THE REQUEST: Copy out every record precisely.

RECORDS SHOWN:

-- Start --

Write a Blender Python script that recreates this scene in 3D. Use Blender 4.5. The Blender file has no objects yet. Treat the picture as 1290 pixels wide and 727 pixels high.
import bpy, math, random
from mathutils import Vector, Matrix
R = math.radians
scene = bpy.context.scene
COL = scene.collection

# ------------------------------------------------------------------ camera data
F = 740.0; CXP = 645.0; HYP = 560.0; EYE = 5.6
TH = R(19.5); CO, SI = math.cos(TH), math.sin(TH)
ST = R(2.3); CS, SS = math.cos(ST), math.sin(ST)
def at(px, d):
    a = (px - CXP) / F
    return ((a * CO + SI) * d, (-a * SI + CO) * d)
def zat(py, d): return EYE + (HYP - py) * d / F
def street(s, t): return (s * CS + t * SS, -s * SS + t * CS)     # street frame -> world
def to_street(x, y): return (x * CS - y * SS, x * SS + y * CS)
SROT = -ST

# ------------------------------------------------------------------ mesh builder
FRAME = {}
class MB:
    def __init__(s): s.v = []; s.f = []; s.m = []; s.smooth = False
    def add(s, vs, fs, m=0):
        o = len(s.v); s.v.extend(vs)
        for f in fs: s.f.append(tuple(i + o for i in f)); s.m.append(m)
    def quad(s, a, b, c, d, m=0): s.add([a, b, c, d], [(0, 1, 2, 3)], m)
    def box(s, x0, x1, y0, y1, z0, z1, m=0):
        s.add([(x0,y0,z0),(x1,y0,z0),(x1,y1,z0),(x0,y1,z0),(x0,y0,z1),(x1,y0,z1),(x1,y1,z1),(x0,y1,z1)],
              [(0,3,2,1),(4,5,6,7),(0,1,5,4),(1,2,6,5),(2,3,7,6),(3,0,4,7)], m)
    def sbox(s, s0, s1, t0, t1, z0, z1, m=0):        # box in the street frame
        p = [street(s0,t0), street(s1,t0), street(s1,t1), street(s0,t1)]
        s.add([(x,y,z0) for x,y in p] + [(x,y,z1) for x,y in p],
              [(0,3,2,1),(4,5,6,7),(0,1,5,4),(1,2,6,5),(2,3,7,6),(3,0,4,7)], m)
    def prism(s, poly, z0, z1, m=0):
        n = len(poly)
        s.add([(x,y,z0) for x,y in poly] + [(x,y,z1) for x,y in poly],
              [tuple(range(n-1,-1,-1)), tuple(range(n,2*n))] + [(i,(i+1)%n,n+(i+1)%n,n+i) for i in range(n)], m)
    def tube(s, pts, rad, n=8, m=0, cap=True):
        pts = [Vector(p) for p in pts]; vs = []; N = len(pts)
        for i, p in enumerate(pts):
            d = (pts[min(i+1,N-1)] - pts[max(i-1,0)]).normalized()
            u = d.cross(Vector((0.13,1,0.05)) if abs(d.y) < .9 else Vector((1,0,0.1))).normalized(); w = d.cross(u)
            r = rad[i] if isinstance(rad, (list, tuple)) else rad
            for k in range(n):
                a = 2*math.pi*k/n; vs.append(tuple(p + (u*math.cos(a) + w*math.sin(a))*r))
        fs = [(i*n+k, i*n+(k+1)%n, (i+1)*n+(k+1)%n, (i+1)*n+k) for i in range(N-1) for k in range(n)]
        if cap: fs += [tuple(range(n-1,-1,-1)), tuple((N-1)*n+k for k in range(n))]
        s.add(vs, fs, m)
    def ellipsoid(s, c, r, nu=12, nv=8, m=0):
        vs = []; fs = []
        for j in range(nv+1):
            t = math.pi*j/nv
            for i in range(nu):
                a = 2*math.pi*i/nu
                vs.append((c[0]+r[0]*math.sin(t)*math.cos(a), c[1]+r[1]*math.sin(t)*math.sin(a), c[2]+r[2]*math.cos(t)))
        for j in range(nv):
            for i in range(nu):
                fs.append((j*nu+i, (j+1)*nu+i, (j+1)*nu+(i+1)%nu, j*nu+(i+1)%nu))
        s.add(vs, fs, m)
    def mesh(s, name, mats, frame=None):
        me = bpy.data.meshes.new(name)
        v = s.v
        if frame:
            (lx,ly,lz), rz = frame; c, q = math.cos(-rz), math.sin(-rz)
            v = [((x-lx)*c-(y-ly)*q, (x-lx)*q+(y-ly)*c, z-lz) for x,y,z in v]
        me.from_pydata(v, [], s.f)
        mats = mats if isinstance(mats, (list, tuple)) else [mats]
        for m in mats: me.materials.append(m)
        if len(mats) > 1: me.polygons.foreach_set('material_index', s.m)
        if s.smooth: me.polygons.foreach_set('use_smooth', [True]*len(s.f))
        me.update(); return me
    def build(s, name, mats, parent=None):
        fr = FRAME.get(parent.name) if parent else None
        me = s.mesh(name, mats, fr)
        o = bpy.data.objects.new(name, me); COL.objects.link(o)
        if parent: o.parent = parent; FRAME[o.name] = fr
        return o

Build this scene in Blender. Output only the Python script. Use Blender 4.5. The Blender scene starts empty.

-- End --

SOLUTION FOR THIS TASK:
Write a Blender Python script that recreates this scene in 3D. Use Blender 4.5. The Blender file has no objects yet. Treat the picture as 1290 pixels wide and 727 pixels high.
import bpy, math, random
from mathutils import Vector, Matrix
R = math.radians
scene = bpy.context.scene
COL = scene.collection

# ------------------------------------------------------------------ camera data
F = 740.0; CXP = 645.0; HYP = 560.0; EYE = 5.6
TH = R(19.5); CO, SI = math.cos(TH), math.sin(TH)
ST = R(2.3); CS, SS = math.cos(ST), math.sin(ST)
def at(px, d):
    a = (px - CXP) / F
    return ((a * CO + SI) * d, (-a * SI + CO) * d)
def zat(py, d): return EYE + (HYP - py) * d / F
def street(s, t): return (s * CS + t * SS, -s * SS + t * CS)     # street frame -> world
def to_street(x, y): return (x * CS - y * SS, x * SS + y * CS)
SROT = -ST

# ------------------------------------------------------------------ mesh builder
FRAME = {}
class MB:
    def __init__(s): s.v = []; s.f = []; s.m = []; s.smooth = False
    def add(s, vs, fs, m=0):
        o = len(s.v); s.v.extend(vs)
        for f in fs: s.f.append(tuple(i + o for i in f)); s.m.append(m)
    def quad(s, a, b, c, d, m=0): s.add([a, b, c, d], [(0, 1, 2, 3)], m)
    def box(s, x0, x1, y0, y1, z0, z1, m=0):
        s.add([(x0,y0,z0),(x1,y0,z0),(x1,y1,z0),(x0,y1,z0),(x0,y0,z1),(x1,y0,z1),(x1,y1,z1),(x0,y1,z1)],
              [(0,3,2,1),(4,5,6,7),(0,1,5,4),(1,2,6,5),(2,3,7,6),(3,0,4,7)], m)
    def sbox(s, s0, s1, t0, t1, z0, z1, m=0):        # box in the street frame
        p = [street(s0,t0), street(s1,t0), street(s1,t1), street(s0,t1)]
        s.add([(x,y,z0) for x,y in p] + [(x,y,z1) for x,y in p],
              [(0,3,2,1),(4,5,6,7),(0,1,5,4),(1,2,6,5),(2,3,7,6),(3,0,4,7)], m)
    def prism(s, poly, z0, z1, m=0):
        n = len(poly)
        s.add([(x,y,z0) for x,y in poly] + [(x,y,z1) for x,y in poly],
              [tuple(range(n-1,-1,-1)), tuple(range(n,2*n))] + [(i,(i+1)%n,n+(i+1)%n,n+i) for i in range(n)], m)
    def tube(s, pts, rad, n=8, m=0, cap=True):
        pts = [Vector(p) for p in pts]; vs = []; N = len(pts)
        for i, p in enumerate(pts):
            d = (pts[min(i+1,N-1)] - pts[max(i-1,0)]).normalized()
            u = d.cross(Vector((0.13,1,0.05)) if abs(d.y) < .9 else Vector((1,0,0.1))).normalized(); w = d.cross(u)
            r = rad[i] if isinstance(rad, (list, tuple)) else rad
            for k in range(n):
                a = 2*math.pi*k/n; vs.append(tuple(p + (u*math.cos(a) + w*math.sin(a))*r))
        fs = [(i*n+k, i*n+(k+1)%n, (i+1)*n+(k+1)%n, (i+1)*n+k) for i in range(N-1) for k in range(n)]
        if cap: fs += [tuple(range(n-1,-1,-1)), tuple((N-1)*n+k for k in range(n))]
        s.add(vs, fs, m)
    def ellipsoid(s, c, r, nu=12, nv=8, m=0):
        vs = []; fs = []
        for j in range(nv+1):
            t = math.pi*j/nv
            for i in range(nu):
                a = 2*math.pi*i/nu
                vs.append((c[0]+r[0]*math.sin(t)*math.cos(a), c[1]+r[1]*math.sin(t)*math.sin(a), c[2]+r[2]*math.cos(t)))
        for j in range(nv):
            for i in range(nu):
                fs.append((j*nu+i, (j+1)*nu+i, (j+1)*nu+(i+1)%nu, j*nu+(i+1)%nu))
        s.add(vs, fs, m)
    def mesh(s, name, mats, frame=None):
        me = bpy.data.meshes.new(name)
        v = s.v
        if frame:
            (lx,ly,lz), rz = frame; c, q = math.cos(-rz), math.sin(-rz)
            v = [((x-lx)*c-(y-ly)*q, (x-lx)*q+(y-ly)*c, z-lz) for x,y,z in v]
        me.from_pydata(v, [], s.f)
        mats = mats if isinstance(mats, (list, tuple)) else [mats]
        for m in mats: me.materials.append(m)
        if len(mats) > 1: me.polygons.foreach_set('material_index', s.m)
        if s.smooth: me.polygons.foreach_set('use_smooth', [True]*len(s.f))
        me.update(); return me
    def build(s, name, mats, parent=None):
        fr = FRAME.get(parent.name) if parent else None
        me = s.mesh(name, mats, fr)
        o = bpy.data.objects.new(name, me); COL.objects.link(o)
        if parent: o.parent = parent; FRAME[o.name] = fr
        return o

Build this scene in Blender. Output only the Python script. Use Blender 4.5. The Blender scene starts empty.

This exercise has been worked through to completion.